- TASK DESCRIPTION -
State how many lines hold the word "that", with no other words.

┌──

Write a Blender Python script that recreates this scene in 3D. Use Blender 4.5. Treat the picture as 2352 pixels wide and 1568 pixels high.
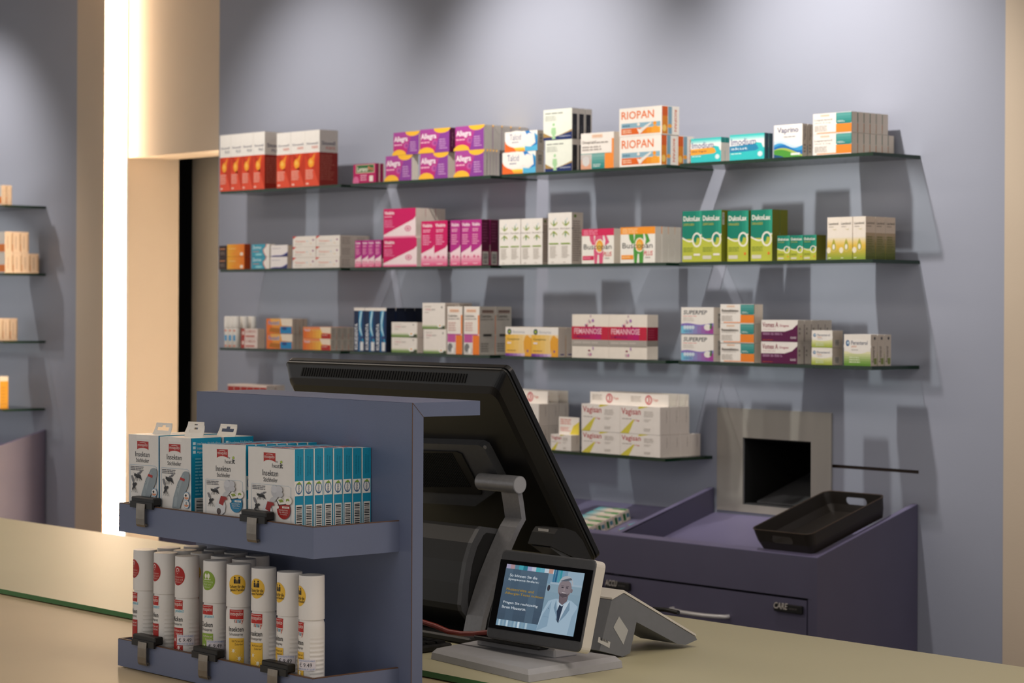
import bpy, math, random
from mathutils import Vector, Matrix
random.seed(7)
for o in list(bpy.data.objects): bpy.data.objects.remove(o)
SC = bpy.context.scene; COL = SC.collection
# ------------------------------------------------------------------ camera
F, PX, PY, ROLL = 5200.0, 1176.0, 705.0, 0.005
AZ = math.radians(41.8)
FW = Vector((-math.cos(AZ), math.sin(AZ), 0)); R0 = Vector((math.sin(AZ), math.cos(AZ), 0)); U0 = Vector((0, 0, 1))
RT = (R0 + ROLL*U0).normalized(); UP = (U0 - ROLL*R0).normalized()
EYE = Vector((3.644, -4.665, 1.6))
cam = bpy.data.cameras.new('camera'); cob = bpy.data.objects.new('camera', cam); COL.objects.link(cob)
m = Matrix.Identity(4)
for i in range(3):
    m[i][0] = RT[i]; m[i][1] = UP[i]; m[i][2] = -FW[i]; m[i][3] = EYE[i]
cob.matrix_world = m
cam.sensor_width = 36; cam.lens = F/2352*36; cam.shift_y = (PY-784)/2352; cam.clip_start = .1; cam.clip_end = 60
cam.dof.use_dof = True; cam.dof.focus_distance = 3.42; cam.dof.aperture_fstop = 11.5
SC.camera = cob
def on(x, y, ax, v):
    "point of the place seen at photograph pixel x, y that lies on the axis-aligned plane ax = v"
    d = FW + RT*((x-PX)/F) + UP*((PY-y)/F)
    return EYE + d*((v-EYE[ax])/d[ax])
def onp(x, y, n, p):
    d = FW + RT*((x-PX)/F) + UP*((PY-y)/F)
    return EYE + d*((p-EYE).dot(n)/d.dot(n))
# ------------------------------------------------------------------ world, lights, exposure
W = bpy.data.worlds.new('world'); SC.world = W; W.use_nodes = True
W.node_tree.nodes['Background'].inputs[0].default_value = (1.0, .965, .93, 1)
W.node_tree.nodes['Background'].inputs[1].default_value = .43
SC.view_settings.view_transform = 'Standard'; SC.view_settings.look = 'None'
SC.view_settings.exposure = 0.60; SC.view_settings.gamma = 1; SC.view_settings.use_curve_mapping = False
def spot(x, y, z, tx, ty, tz, e, ang, blend, rad=.028, col=(1, .93, .86)):
    l = bpy.data.lights.new('spot_lamp', 'SPOT'); l.energy = e; l.spot_size = math.radians(ang); l.spot_blend = blend
    l.shadow_soft_size = rad; l.color = col
    o = bpy.data.objects.new('spot_lamp', l); COL.objects.link(o); o.location = (x, y, z)
    o.rotation_euler = (Vector((tx, ty, tz))-Vector((x, y, z))).to_track_quat('-Z', 'Y').to_euler()
def area(x, y, z, sx, sy, e, col, rot=(0, 0, 0)):  # unseen fill lamps under the ceiling, added to brighten counter and cabinets
    l = bpy.data.lights.new('fill_panel', 'AREA'); l.energy = e; l.shape = 'RECTANGLE'; l.size = sx; l.size_y = sy; l.color = col
    o = bpy.data.objects.new('fill_panel', l); COL.objects.link(o); o.location = (x, y, z); o.rotation_euler = rot
for lx, e in ((-.27, 58), (-1.40, 50), (-2.52, 29), (-4.92, 37), (.98, 15)):
    spot(lx, -.88, 2.92, lx, .12, 1.88, e, 76, .92)
area(1.6, -2.6, 2.95, 1.6, .5, 8, (1, .91, .80))
area(3.0, -1.4, 2.95, .6, .9, 15, (1, .86, .78))
area(-2.0, -2.4, 2.95, 2.6, .6, 14.5, (1, .88, .76))
area(1.8, -5.0, 2.95, 1.8, .6, 10, (1, .92, .84))
# ------------------------------------------------------------------ materials
def lin(h):
    h = h.lstrip('#'); r = []
    for i in (0, 2, 4):
        c = int(h[i:i+2], 16)/255; r.append(c/12.92 if c <= .04045 else ((c+.055)/1.055)**2.4)
    return (*r, 1)
MC = {}
def mat(name, col, rough=.5, metal=0, noise=0, nscale=40, bump=0, bscale=300, spec=.5, coat=0, aniso=0, stretch=None):
    if name in MC: return MC[name]
    M = bpy.data.materials.new(name); M.use_nodes = True; N = M.node_tree.nodes; L = M.node_tree.links
    b = N['Principled BSDF']; b.inputs['Base Color'].default_value = lin(col); b.inputs['Roughness'].default_value = rough
    b.inputs['Metallic'].default_value = metal; b.inputs['Specular IOR Level'].default_value = spec
    b.inputs['Coat Weight'].default_value = coat; b.inputs['Coat Roughness'].default_value = .08
    tc = N.new('ShaderNodeTexCoord'); src = tc.outputs['Object']
    if stretch:
        mp = N.new('ShaderNodeMapping'); mp.inputs['Scale'].default_value = stretch; L.new(src, mp.inputs[0]); src = mp.outputs[0]
    if noise:
        n = N.new('ShaderNodeTexNoise'); n.inputs['Scale'].default_value = nscale; n.inputs['Detail'].default_value = 3; L.new(src, n.inputs['Vector'])
        mx = N.new('ShaderNodeMix'); mx.data_type = 'RGBA'; mx.blend_type = 'MULTIPLY'; mx.inputs[0].default_value = 1
        rp = N.new('ShaderNodeMapRange'); rp.inputs[1].default_value = .3; rp.inputs[2].default_value = .7; rp.inputs[3].default_value = 1-noise; rp.inputs[4].default_value = 1+noise*.3
        L.new(n.outputs[0], rp.inputs[0]); mx.inputs[6].default_value = lin(col); L.new(rp.outputs[0], mx.inputs[7]); L.new(mx.outputs[2], b.inputs['Base Color'])
    if bump:
        n = N.new('ShaderNodeTexNoise'); n.inputs['Scale'].default_value = bscale; n.inputs['Detail'].default_value = 2; L.new(src, n.inputs['Vector'])
        bp = N.new('ShaderNodeBump'); bp.inputs['Strength'].default_value = bump; bp.inputs['Distance'].default_value = .001
        L.new(n.outputs[0], bp.inputs['Height']); L.new(bp.outputs[0], b.inputs['Normal'])
    MC[name] = M; return M
def ink(h, rough=.42): return mat('print_'+h.lstrip('#'), h, rough, noise=.03, nscale=60, spec=.35)
def emis(name, h, s):
    if name in MC: return MC[name]
    M = bpy.data.materials.new(name); M.use_nodes = True; N = M.node_tree.nodes; b = N['Principled BSDF']
    b.inputs['Base Color'].default_value = (0, 0, 0, 1) if s < 3 else lin(h); b.inputs['Emission Color'].default_value = lin(h); b.inputs['Emission Strength'].default_value = s
    b.inputs['Roughness'].default_value = .25
    MC[name] = M; return M
def glassmat(name, tint, refl):
    M = bpy.data.materials.new(name); M.use_nodes = True; N = M.node_tree.nodes; L = M.node_tree.links; N.remove(N['Principled BSDF'])
    t = N.new('ShaderNodeBsdfTransparent'); t.inputs[0].default_value = lin(tint)
    g = N.new('ShaderNodeBsdfGlossy'); g.inputs['Roughness'].default_value = .03
    f = N.new('ShaderNodeFresnel'); f.inputs[0].default_value = refl
    x = N.new('ShaderNodeMixShader'); L.new(f.outputs[0], x.inputs[0]); L.new(t.outputs[0], x.inputs[1]); L.new(g.outputs[0], x.inputs[2])
    L.new(x.outputs[0], N['Material Output'].inputs[0]); return M
BLUEWALL = mat('blue_grey_paint', '#a1a6b6', .55, noise=.03, nscale=2, bump=.25, bscale=260, spec=.3)
TAN = mat('sand_paint', '#d3c2ad', .6, noise=.04, nscale=3, bump=.25, bscale=240, spec=.3)
LAM = mat('plum_laminate', '#57546b', .45, noise=.05, nscale=8, bump=.1, bscale=900)
LAMB = mat('slate_blue_laminate', '#646d88', .45, noise=.05, nscale=10, bump=.15, bscale=900)
CORE = mat('brown_edge_core', '#5e4230', .6, noise=.15, nscale=200)
GLASS = glassmat('shelf_glass', '#f7fbfa', 1.45); GEDGE = mat('dark_green_glass_edge', '#14301f', .15, noise=.1, nscale=20)
CTR = mat('back_painted_glass', '#b9b291', .48, noise=.03, nscale=3, spec=.5)
CTRL = mat('sand_counter_board', '#b9a583', .5, noise=.04, nscale=5)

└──

- TASK SOLUTION -
2